Il 31 ottobre le autorità israeliane hanno esteso di un mese lo “stato di emergenza nelle prigioni”, che conferisce al ministro per la Sicurezza nazionale poteri pressoché illimitati di negare ai prigionieri già condannati le visite di familiari e avvocati, di tenere i detenuti in celle sovraffollate, di vietare gli esercizi all’aperto e di imporre crudeli punizioni collettive come non fornire acqua e luce per lunghe ore.

Le detenzioni amministrative dei palestinesi sono aumentate lungo tutto il 2023, raggiungendo – secondo HaMoked – la cifra di 1391 il 1° ottobre e quella di oltre 2070 il 1° novembre.

I palestinesi classificati come “prigionieri di sicurezza” sono spesso lasciati senza accusa né processo, in buona parte a seguito di ordinanze di detenzione amministrativa che possono essere rinnovate a tempo indeterminato di sei mesi in sei mesi. La detenzione amministrativa prevede che un individuo resti in carcere per ragioni di sicurezza segrete: dato che non sono note, non è possibile fare ricorso.

Le autorità israeliane, inoltre, hanno deciso di applicare la Legge sui “combattenti illegali”, una categoria non riconosciuta dal diritto internazionale, per trattenere a tempo indeterminato, senza accusa né processo, almeno 150 palestinesi della Striscia di Gaza occupata, entrati in Israele durante gli attacchi guidati da Hamas il 7 ottobre.

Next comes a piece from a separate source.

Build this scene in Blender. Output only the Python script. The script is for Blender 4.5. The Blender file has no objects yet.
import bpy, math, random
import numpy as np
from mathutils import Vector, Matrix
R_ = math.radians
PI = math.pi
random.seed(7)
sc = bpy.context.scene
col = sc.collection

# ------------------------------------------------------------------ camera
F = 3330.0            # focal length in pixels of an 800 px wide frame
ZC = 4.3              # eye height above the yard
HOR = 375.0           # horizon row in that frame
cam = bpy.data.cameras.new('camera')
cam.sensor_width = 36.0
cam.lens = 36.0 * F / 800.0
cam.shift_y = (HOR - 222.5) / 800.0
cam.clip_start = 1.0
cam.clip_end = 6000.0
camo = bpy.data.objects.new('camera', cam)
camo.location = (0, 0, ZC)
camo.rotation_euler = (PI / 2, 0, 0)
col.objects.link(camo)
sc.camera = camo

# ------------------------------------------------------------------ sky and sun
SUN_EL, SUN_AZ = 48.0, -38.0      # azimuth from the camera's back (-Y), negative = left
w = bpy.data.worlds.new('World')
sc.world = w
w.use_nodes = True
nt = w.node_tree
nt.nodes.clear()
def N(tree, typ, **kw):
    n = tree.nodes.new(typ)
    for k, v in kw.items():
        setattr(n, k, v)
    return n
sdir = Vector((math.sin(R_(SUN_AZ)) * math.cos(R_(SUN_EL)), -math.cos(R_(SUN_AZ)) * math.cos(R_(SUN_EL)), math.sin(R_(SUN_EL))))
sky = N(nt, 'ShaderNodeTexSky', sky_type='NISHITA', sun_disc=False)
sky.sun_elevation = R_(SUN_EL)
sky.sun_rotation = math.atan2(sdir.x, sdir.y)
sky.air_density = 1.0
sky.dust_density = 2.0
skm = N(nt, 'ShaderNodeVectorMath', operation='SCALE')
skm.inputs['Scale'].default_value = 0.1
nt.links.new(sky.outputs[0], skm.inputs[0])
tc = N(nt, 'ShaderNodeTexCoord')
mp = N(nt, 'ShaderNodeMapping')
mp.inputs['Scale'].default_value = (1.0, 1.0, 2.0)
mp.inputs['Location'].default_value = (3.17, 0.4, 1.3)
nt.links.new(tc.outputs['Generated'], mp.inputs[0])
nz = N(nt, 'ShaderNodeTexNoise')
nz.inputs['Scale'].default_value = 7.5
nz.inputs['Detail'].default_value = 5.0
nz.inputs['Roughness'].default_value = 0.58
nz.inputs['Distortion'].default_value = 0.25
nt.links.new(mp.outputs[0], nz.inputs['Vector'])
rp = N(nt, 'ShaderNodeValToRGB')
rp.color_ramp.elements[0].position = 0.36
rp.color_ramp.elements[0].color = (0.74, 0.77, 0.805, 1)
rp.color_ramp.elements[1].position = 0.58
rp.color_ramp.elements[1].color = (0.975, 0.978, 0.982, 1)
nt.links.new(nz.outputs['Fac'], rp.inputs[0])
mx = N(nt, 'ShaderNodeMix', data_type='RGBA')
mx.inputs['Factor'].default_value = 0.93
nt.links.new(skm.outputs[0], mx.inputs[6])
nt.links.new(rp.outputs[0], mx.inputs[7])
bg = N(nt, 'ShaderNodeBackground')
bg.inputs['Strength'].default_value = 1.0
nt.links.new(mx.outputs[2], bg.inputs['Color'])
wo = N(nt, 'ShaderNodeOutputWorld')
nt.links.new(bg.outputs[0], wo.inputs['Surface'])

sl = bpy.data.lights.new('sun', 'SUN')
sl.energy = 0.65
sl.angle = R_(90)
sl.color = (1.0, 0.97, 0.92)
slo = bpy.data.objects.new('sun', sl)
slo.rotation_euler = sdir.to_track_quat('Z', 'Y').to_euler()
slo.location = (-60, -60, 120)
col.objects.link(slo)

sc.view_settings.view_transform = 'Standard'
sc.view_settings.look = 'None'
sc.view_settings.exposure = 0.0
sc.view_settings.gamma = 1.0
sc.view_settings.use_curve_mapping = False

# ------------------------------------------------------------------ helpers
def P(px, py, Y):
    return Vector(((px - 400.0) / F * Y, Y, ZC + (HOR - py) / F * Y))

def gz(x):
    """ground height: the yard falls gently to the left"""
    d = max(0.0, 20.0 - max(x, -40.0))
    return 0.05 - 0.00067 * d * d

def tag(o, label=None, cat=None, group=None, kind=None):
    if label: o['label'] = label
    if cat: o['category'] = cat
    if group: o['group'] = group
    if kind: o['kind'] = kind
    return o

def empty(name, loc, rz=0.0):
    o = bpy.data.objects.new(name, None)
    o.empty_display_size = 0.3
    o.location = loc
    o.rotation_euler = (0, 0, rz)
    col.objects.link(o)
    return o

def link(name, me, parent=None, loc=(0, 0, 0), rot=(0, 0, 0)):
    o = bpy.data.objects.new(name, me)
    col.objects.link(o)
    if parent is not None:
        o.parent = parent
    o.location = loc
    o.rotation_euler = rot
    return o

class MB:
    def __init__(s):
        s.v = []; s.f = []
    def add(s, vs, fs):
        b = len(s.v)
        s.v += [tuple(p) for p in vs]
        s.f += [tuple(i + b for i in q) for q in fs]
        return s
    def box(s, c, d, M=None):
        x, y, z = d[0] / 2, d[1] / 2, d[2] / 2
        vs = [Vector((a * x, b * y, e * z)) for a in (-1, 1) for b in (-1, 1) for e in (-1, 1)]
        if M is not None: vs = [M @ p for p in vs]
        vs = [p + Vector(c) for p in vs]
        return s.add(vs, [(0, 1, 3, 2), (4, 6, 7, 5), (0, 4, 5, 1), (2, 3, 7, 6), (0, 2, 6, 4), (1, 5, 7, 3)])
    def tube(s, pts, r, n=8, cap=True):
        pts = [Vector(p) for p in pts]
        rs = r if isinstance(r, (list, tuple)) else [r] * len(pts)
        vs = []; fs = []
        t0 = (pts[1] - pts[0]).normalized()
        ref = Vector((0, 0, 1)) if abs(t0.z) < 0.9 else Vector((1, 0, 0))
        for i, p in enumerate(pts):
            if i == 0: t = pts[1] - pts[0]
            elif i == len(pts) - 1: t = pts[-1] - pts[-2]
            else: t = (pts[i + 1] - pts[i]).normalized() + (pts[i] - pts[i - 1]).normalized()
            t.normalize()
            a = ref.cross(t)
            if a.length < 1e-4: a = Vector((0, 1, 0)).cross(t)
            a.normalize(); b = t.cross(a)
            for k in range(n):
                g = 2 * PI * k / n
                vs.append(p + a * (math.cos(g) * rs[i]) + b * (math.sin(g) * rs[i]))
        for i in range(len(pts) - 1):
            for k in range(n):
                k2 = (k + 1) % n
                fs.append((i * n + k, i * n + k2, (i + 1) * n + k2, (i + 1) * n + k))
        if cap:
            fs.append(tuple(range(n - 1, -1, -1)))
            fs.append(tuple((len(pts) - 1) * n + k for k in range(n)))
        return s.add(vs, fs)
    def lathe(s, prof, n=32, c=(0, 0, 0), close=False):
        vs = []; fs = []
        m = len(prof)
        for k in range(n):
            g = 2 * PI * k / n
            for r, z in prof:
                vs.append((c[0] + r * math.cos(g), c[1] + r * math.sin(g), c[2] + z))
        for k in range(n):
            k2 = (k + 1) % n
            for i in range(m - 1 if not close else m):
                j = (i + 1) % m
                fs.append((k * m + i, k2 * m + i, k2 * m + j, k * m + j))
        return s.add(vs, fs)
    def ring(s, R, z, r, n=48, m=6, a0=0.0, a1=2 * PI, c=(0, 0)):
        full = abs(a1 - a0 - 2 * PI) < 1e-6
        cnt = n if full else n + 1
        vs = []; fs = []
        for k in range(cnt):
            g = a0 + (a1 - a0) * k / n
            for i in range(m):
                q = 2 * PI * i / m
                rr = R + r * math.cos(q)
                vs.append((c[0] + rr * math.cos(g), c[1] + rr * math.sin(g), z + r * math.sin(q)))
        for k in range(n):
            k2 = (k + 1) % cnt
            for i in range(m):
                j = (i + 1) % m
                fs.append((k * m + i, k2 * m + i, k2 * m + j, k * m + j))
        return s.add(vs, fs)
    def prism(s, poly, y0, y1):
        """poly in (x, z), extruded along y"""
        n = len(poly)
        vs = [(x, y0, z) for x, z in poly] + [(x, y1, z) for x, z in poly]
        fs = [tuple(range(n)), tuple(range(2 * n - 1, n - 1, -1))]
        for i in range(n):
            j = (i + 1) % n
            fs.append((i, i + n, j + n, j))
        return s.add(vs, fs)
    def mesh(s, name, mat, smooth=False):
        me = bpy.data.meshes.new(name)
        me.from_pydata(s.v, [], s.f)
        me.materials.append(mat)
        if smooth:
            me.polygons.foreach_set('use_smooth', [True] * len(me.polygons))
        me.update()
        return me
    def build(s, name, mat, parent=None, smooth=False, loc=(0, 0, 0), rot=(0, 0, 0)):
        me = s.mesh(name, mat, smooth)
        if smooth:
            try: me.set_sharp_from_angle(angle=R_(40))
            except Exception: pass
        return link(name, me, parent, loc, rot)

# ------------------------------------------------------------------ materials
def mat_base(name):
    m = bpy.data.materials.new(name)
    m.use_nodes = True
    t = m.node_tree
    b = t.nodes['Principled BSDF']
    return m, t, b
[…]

Non è chiaro quanti di loro siano detenuti in relazione a quegli attacchi.

Le autorità israeliane hanno anche sottoposto migliaia di palestinesi di Gaza, che avevano il permesso di entrare in Israele principalmente per lavoro, a una terza forma di detenzione arbitraria: sono stati tenuti in isolamento per almeno tre settimane in due basi militari in Israele e nella Cisgiordania occupata. Molti sono stati liberati ma non è noto quanti siano ancora detenuti.